The weight this remix carries, the moment it creates and the pop culture history it makes is magnificent, because here are two women, who were speculated to be ‘feuding’, who are conversing about their experiences and perspectives together, highlighting their own insecurities regarding the other. At the end they sing in unison, “People say we’re alike, they say we’ve got the same hair” and “And when we put this to bed, the Internet will go crazy” Lorde ends by saying, “I’m glad I know how you feel, ’cause I ride for you Charli.”

The song ends with Charli saying, “You know I ride for you too.” Which to me is incredibly special, especially in an industry where women are always put up against each other. Charli and Lorde who were always compared to each other came together to acknowledge how it made them feel, and this song feels like a vow to never let it cloud their view of their fellow pop girls again, and that feels so personal to me as a teenage girl, because it is indeed, “so confusing sometimes to be a girl.”

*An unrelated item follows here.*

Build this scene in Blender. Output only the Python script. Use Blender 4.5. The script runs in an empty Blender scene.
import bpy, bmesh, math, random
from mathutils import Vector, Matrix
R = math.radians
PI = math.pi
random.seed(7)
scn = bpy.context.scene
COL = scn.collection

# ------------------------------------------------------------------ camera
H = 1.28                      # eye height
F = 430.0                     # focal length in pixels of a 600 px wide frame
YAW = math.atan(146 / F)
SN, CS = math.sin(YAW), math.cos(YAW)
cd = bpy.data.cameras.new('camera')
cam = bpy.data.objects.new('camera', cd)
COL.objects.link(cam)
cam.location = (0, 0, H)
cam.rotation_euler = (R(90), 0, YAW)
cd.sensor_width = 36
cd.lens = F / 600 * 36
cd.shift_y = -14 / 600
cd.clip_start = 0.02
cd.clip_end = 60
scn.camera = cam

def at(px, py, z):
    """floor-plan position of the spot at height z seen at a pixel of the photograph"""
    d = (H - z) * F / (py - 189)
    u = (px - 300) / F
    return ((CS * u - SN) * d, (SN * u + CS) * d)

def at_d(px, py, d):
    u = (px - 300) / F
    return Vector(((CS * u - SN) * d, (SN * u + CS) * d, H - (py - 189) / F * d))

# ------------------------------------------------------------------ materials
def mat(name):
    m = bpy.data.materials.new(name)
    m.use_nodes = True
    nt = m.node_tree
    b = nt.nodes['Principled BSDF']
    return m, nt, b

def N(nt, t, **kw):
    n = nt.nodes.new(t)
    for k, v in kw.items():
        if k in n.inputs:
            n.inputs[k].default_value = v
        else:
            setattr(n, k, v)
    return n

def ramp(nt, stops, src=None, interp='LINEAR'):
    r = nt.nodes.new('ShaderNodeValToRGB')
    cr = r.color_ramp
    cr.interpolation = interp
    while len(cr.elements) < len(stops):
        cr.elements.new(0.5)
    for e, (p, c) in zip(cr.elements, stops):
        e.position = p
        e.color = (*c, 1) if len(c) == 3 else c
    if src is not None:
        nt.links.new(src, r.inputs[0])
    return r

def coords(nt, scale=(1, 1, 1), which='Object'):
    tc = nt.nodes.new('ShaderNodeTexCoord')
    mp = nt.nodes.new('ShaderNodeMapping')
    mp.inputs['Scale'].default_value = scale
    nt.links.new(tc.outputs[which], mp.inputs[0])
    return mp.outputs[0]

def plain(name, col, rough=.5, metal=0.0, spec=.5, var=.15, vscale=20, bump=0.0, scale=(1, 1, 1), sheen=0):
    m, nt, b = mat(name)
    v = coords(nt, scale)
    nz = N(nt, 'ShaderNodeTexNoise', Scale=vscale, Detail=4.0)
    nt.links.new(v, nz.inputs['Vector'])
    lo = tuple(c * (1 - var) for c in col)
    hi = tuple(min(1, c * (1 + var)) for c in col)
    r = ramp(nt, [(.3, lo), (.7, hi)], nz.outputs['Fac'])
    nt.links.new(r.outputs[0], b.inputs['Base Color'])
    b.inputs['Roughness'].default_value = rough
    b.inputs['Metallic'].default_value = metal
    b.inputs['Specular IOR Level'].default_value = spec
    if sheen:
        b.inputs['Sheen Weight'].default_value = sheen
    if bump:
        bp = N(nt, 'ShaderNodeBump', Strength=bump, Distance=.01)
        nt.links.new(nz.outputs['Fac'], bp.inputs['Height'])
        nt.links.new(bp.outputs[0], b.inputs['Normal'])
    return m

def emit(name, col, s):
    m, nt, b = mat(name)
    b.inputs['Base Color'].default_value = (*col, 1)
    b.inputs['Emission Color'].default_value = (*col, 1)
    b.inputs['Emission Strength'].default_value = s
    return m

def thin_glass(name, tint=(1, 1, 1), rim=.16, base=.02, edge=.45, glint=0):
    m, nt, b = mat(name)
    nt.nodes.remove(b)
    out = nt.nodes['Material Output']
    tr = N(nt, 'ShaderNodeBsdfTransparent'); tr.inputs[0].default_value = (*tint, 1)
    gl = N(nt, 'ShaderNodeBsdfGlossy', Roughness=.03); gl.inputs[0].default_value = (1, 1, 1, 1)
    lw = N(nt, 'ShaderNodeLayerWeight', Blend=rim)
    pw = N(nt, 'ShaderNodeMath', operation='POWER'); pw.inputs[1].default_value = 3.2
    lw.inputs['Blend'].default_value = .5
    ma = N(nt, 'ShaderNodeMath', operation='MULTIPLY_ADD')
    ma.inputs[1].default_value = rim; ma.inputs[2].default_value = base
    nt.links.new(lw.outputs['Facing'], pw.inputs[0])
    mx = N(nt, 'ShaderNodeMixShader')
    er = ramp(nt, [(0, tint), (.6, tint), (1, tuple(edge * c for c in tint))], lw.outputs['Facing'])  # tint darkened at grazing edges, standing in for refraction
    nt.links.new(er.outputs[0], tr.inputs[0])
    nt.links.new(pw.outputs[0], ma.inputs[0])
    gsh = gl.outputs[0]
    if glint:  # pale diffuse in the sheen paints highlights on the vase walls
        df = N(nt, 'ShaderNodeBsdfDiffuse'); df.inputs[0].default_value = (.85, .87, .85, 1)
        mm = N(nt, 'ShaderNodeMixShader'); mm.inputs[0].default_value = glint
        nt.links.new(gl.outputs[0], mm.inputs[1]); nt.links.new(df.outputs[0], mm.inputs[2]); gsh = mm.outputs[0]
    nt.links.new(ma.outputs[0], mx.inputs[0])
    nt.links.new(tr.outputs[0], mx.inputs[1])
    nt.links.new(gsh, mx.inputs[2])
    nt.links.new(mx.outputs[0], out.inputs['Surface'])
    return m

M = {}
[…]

Guess features Billie Eilish, with the two having a conversation. Charli’s verse begins with, “You wanna guess the colour of my underwear, you wanna know what I got goin’ on down there?” and Billie’s starting with, “Don’t have to guess the colour of your underwear, already know what you’ve got goin’ on down there.” And I just think that it’s so cool that these two women are having this discussion of the sex they may or may not have, discussing their sexuality, and just having fun with it. It’s so nuanced because we generally get songs about men, without the kind of vulnerability this song projects, at the end they even sing, “You wanna guess if we’re serious about this song?” Charli’s songs are peak girlhood, in my opinion. Her songs are able to grasp all of the nuances of growing up as a girl in today’s world, and capture her and other women’s lived experience as a part of the music industry.

The third song, a remix of Sympathy is a knife from BRAT, is titled Sympathy is a knife featuring ariana grande, discusses fame, and how people constantly want to see them fail and are counting on their mistakes, with Ariana Grande singing, “It’s a knife when they dissect your body on the front page. It’s a knife when they don’t believe you, why should you explain?” while the original Sympathy is a knife on BRAT is about Charli’s own insecurities.

I think that in a world, where the media constantly speculates about feuds between female artists, such as Charli XCX herself, and Taylor Swift most recently in 2025, and between Sabrina Carpenter and Olivia Rodrigo in 2021, it’s important to have albums like BRAT where artists like Lorde and Charli XCX are discussing how it’s almost as if the industry wants fights to occur, because they inevitably profit off of the publicity it gets, with an incredibly aware line on, Girl, so confusing featuring lorde being “It’s you and me on the coin the industry loves to spend”.

I think in this context, it’s important to have an album with songs in collaboration with other female artists, almost talking back to the industry as a rebellion of sorts, having fun with their sexuality in an industry where women are very sexualised, reclaiming it in a way, and facing realities like how confusing it is to be a girl in an industry, and broadly speaking, world, where you’re constantly compared to other women and as a woman are expected to want to one up other women and be better than them, but at the same time be their friend, but not truly, because women can never actually fully like one another.

In this atmosphere, not just to discuss the realities of female friendships but to create a spectacle of friendship which you also profit off of is an unapologetic challenge to the sexist capitalist music industry we know today.